Define a threshold policy (e.g., any single purchase > $50, or any merchant category outside a pre-approved list) stored in configuration, not hardcoded in agent logic.
When the agent assembles a purchase intent exceeding the threshold, publish an approval request event to a queue (e.g., SQS, pub/sub) with full purchase context: merchant, amount, reason, agent session ID, and a short-lived approval token.
Deliver the approval request to a human via a durable channel (email with a signed approve/reject link, Slack with interactive buttons, or a dashboard with pending approvals); set a TTL of 10–30 minutes.
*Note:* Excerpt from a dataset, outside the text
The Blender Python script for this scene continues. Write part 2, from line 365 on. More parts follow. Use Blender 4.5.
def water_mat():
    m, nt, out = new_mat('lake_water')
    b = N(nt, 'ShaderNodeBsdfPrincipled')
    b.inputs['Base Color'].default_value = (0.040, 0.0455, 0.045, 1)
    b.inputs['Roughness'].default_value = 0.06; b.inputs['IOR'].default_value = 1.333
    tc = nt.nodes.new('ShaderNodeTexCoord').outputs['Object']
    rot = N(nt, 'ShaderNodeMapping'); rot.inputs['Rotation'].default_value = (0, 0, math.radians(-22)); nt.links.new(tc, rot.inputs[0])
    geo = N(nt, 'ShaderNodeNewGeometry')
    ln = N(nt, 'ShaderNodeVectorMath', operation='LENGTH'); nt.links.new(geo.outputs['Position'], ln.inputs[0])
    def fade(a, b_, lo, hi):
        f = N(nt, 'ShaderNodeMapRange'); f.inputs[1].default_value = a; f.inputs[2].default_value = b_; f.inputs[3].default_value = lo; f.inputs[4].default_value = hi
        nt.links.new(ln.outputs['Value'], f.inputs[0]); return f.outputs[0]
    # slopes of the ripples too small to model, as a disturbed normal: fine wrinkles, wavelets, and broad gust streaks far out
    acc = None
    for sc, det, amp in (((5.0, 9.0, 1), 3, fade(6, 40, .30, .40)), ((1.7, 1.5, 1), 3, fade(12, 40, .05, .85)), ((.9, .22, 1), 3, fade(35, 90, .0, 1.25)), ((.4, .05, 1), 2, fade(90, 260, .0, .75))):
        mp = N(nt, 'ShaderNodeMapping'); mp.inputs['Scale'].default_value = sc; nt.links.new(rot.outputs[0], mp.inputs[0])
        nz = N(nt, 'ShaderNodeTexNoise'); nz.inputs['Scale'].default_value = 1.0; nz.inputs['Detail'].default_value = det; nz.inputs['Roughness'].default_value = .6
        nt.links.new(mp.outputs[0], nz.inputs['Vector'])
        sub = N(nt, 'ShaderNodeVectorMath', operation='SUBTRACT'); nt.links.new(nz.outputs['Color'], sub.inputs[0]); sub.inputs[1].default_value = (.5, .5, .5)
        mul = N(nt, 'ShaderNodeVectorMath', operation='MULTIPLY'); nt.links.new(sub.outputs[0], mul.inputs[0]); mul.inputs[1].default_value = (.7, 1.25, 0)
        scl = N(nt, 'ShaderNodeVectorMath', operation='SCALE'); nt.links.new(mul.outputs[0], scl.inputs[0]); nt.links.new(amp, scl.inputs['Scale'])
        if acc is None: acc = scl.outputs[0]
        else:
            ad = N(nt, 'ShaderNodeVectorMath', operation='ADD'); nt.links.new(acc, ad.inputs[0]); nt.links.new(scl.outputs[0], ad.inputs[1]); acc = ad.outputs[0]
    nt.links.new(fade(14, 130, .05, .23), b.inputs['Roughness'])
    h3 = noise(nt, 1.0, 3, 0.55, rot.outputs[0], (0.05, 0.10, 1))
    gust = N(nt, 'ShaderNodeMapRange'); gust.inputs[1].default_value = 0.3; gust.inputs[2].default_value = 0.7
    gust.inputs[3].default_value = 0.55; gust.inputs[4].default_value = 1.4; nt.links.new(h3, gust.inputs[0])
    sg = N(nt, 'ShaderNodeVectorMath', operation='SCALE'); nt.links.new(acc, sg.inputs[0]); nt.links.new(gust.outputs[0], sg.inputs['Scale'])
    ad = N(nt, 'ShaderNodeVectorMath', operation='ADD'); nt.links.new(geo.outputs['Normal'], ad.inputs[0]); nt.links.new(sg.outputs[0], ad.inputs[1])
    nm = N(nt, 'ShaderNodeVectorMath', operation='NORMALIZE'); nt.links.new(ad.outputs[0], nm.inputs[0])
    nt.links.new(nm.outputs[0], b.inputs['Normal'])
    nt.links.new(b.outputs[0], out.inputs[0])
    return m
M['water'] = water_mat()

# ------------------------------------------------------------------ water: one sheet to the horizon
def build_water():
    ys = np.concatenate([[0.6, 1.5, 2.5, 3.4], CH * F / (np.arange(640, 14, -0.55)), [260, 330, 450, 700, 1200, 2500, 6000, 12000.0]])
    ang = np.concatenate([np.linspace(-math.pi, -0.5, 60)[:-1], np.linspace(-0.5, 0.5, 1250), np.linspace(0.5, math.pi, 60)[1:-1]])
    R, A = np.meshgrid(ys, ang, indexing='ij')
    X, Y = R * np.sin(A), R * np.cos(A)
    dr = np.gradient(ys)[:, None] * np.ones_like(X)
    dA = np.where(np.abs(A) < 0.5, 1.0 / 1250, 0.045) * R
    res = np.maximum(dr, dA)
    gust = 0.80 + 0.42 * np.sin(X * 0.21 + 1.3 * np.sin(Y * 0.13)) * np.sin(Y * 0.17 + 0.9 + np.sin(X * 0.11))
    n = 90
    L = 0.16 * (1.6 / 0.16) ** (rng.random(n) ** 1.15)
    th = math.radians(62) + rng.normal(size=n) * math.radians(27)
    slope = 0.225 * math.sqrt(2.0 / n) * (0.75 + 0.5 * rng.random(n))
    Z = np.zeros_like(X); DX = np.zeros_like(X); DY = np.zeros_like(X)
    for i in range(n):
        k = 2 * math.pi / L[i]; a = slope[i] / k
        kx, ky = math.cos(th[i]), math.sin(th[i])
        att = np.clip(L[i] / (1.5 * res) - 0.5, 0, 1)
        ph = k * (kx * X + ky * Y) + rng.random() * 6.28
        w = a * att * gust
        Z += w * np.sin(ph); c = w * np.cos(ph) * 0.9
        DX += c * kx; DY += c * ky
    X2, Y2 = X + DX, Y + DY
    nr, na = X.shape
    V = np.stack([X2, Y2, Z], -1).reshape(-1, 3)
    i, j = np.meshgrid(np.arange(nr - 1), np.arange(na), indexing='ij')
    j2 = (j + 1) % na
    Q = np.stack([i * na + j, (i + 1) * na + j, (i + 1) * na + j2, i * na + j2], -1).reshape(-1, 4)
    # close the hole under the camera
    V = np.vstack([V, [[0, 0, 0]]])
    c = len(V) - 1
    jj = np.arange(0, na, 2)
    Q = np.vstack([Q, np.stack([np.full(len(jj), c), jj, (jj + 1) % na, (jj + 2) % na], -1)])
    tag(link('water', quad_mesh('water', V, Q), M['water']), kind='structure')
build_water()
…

The agent enters a wait state, polling or subscribing to the approval response topic — it must not proceed or time out silently; on TTL expiry without a response, treat as rejected and surface the failure to the user.
On human approval, the approval service issues a one-time payment authorization token to the agent and records the approver identity, timestamp, and approval context in the audit log.
The agent uses the approval token within its validity window to execute the payment; the token is single-use and bound to the specific merchant and amount approved.
Known gotchas
Approval links must be signed and time-limited — an unsigned 'approve?id=123' endpoint is a trivial CSRF target; use HMAC-signed URLs or OAuth-style one-time codes.
Agents can accumulate pending approvals across parallel tasks; build a de-duplication check so the same logical purchase doesn't generate multiple approval requests if the agent retries.
If the human approves but the agent has already timed out and abandoned the task, the issued token must still be invalidated — orphaned approval tokens are a spend-control gap.